3. In order to sustain a criminal conviction, regulations prescribed by the Price Administrator under § 2(g) of the Emergency Price Control Act to prevent circumvention or evasion of price limitations must be explicit and unambiguous, and must adequately inform those who are subject to their terms what conduct will be considered evasive; the dividing line between unlawful evasion and lawful action cannot be left to conjecture. P. 621.

4. A prosecutor, in framing an indictment, a court, in interpreting the Administrator’s regulations, or a jury, in judging guilt, cannot supply that which the Administrator failed to do by express word or fair implication. P. 622.

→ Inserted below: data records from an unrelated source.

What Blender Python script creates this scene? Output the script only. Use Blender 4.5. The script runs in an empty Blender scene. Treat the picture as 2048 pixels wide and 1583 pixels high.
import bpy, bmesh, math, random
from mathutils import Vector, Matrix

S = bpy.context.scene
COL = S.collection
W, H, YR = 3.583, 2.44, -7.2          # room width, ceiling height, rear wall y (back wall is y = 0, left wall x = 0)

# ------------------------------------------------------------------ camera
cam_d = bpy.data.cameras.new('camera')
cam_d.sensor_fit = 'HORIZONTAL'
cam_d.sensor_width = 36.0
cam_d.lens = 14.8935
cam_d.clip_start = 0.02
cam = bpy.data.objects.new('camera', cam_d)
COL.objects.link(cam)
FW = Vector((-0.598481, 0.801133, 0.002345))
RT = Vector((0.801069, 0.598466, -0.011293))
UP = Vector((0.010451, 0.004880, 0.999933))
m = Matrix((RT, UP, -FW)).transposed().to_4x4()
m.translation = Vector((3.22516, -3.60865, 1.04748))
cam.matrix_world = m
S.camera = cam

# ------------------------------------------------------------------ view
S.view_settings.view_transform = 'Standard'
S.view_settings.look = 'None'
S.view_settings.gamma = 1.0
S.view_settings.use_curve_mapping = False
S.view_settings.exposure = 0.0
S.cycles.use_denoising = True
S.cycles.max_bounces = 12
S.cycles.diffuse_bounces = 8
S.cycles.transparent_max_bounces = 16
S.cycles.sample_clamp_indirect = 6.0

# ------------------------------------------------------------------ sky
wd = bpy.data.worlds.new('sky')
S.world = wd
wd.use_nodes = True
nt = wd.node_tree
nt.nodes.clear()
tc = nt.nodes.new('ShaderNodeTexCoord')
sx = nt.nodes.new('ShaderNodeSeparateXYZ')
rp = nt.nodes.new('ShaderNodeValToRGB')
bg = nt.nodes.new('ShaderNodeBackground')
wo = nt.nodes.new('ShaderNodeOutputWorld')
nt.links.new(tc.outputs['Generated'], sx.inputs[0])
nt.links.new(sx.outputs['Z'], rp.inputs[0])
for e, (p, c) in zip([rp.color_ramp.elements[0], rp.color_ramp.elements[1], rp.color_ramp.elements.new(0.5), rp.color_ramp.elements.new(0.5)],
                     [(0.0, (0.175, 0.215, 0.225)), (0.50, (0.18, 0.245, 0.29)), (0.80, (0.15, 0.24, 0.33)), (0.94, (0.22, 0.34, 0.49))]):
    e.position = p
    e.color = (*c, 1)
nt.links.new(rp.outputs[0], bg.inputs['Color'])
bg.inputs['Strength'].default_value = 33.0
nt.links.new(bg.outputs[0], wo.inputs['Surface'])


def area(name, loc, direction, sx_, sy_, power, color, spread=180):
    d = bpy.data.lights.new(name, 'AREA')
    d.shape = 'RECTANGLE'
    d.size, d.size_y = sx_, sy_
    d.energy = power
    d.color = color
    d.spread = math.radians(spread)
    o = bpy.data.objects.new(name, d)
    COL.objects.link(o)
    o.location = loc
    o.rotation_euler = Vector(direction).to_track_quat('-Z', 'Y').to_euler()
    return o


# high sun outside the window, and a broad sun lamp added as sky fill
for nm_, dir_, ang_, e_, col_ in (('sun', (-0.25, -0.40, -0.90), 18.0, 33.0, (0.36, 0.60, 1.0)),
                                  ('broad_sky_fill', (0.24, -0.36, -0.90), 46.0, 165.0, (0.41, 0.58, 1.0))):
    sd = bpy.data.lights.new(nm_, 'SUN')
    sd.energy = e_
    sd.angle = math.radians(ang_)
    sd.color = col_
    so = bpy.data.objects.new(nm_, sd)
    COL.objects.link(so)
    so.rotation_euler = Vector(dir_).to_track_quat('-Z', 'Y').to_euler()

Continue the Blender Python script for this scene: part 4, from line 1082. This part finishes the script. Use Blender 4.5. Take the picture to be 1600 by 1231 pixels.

5. Nor can the Administrator’s interpretations of his own regulations cure an omission or add certainty and definiteness to otherwise vague language of a regulation. P. 622.

6. A criminal conviction for violation of an administrative regulation ought not to rest upon an administrative interpretation reached by the use of policy judgment, rather than by the inexorable command of relevant language of the regulation itself. P. 626.

7. Where correct statements in a charge to a jury are so intertwined with incorrect statements as to negative the effect of the correct statements, the charge is a reversible error, since a conviction ought not to rest on an equivocal direction to the jury on a basic issue. Bollenbach v. United States, 326 U.S. 607. Pp. 626-627.

Petitioner was convicted of violating Revised Maximum Price Regulation No. 269, promulgated by the Price Administrator pursuant to the Emergency Price Control Act. The Circuit Court of Appeals affirmed. 149 F.2d 773. This Court granted certiorari. 326 U.S. 699. Remandedfor new trial. P. 627.